%%
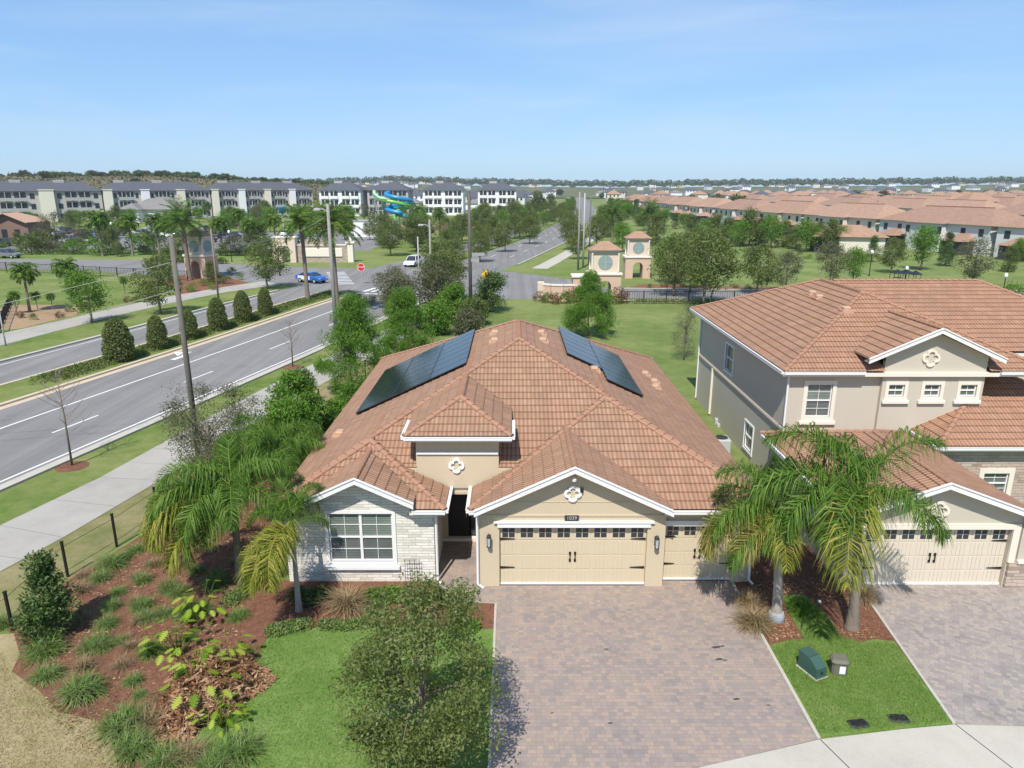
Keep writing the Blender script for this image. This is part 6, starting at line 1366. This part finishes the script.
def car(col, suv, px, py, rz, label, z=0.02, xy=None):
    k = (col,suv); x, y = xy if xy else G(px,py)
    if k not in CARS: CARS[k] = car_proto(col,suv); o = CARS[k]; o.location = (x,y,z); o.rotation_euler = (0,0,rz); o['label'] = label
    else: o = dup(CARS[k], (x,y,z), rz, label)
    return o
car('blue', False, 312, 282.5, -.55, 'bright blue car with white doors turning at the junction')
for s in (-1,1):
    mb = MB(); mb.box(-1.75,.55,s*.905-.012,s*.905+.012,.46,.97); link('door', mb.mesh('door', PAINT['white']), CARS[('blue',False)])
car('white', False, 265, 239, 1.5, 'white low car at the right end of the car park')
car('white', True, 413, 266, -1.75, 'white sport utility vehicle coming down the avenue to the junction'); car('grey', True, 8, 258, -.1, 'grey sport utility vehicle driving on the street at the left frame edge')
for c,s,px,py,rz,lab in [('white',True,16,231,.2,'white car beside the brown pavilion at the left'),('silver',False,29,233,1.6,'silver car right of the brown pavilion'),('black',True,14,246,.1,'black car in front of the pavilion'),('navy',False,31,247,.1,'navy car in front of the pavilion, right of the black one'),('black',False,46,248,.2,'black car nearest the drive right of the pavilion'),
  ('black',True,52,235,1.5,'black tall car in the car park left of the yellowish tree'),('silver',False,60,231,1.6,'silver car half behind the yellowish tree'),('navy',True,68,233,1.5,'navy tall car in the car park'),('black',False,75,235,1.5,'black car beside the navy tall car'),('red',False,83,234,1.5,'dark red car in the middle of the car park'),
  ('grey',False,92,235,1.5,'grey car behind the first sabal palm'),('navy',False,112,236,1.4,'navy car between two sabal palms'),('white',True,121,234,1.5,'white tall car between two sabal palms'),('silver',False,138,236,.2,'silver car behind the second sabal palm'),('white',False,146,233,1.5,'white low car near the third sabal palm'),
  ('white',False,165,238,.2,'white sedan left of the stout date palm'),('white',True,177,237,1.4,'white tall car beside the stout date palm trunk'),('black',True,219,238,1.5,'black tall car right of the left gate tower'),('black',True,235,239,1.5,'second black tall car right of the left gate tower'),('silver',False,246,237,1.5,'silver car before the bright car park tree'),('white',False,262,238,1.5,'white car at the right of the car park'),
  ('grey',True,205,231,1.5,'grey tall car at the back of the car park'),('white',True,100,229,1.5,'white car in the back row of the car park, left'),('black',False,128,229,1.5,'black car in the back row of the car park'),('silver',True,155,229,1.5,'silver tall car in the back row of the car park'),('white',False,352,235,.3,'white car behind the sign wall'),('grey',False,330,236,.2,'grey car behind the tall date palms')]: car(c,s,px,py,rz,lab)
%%
Exercise objective: Reproduce the material word for word, minus the images.

Worked answer:
Keep writing the Blender script for this image. This is part 6, starting at line 1366. This part finishes the script.
def car(col, suv, px, py, rz, label, z=0.02, xy=None):
    k = (col,suv); x, y = xy if xy else G(px,py)
    if k not in CARS: CARS[k] = car_proto(col,suv); o = CARS[k]; o.location = (x,y,z); o.rotation_euler = (0,0,rz); o['label'] = label
    else: o = dup(CARS[k], (x,y,z), rz, label)
    return o
car('blue', False, 312, 282.5, -.55, 'bright blue car with white doors turning at the junction')
for s in (-1,1):
    mb = MB(); mb.box(-1.75,.55,s*.905-.012,s*.905+.012,.46,.97); link('door', mb.mesh('door', PAINT['white']), CARS[('blue',False)])
car('white', False, 265, 239, 1.5, 'white low car at the right end of the car park')
car('white', True, 413, 266, -1.75, 'white sport utility vehicle coming down the avenue to the junction'); car('grey', True, 8, 258, -.1, 'grey sport utility vehicle driving on the street at the left frame edge')
for c,s,px,py,rz,lab in [('white',True,16,231,.2,'white car beside the brown pavilion at the left'),('silver',False,29,233,1.6,'silver car right of the brown pavilion'),('black',True,14,246,.1,'black car in front of the pavilion'),('navy',False,31,247,.1,'navy car in front of the pavilion, right of the black one'),('black',False,46,248,.2,'black car nearest the drive right of the pavilion'),
  ('black',True,52,235,1.5,'black tall car in the car park left of the yellowish tree'),('silver',False,60,231,1.6,'silver car half behind the yellowish tree'),('navy',True,68,233,1.5,'navy tall car in the car park'),('black',False,75,235,1.5,'black car beside the navy tall car'),('red',False,83,234,1.5,'dark red car in the middle of the car park'),
  ('grey',False,92,235,1.5,'grey car behind the first sabal palm'),('navy',False,112,236,1.4,'navy car between two sabal palms'),('white',True,121,234,1.5,'white tall car between two sabal palms'),('silver',False,138,236,.2,'silver car behind the second sabal palm'),('white',False,146,233,1.5,'white low car near the third sabal palm'),
  ('white',False,165,238,.2,'white sedan left of the stout date palm'),('white',True,177,237,1.4,'white tall car beside the stout date palm trunk'),('black',True,219,238,1.5,'black tall car right of the left gate tower'),('black',True,235,239,1.5,'second black tall car right of the left gate tower'),('silver',False,246,237,1.5,'silver car before the bright car park tree'),('white',False,262,238,1.5,'white car at the right of the car park'),
  ('grey',True,205,231,1.5,'grey tall car at the back of the car park'),('white',True,100,229,1.5,'white car in the back row of the car park, left'),('black',False,128,229,1.5,'black car in the back row of the car park'),('silver',True,155,229,1.5,'silver tall car in the back row of the car park'),('white',False,352,235,.3,'white car behind the sign wall'),('grey',False,330,236,.2,'grey car behind the tall date palms')]: car(c,s,px,py,rz,lab)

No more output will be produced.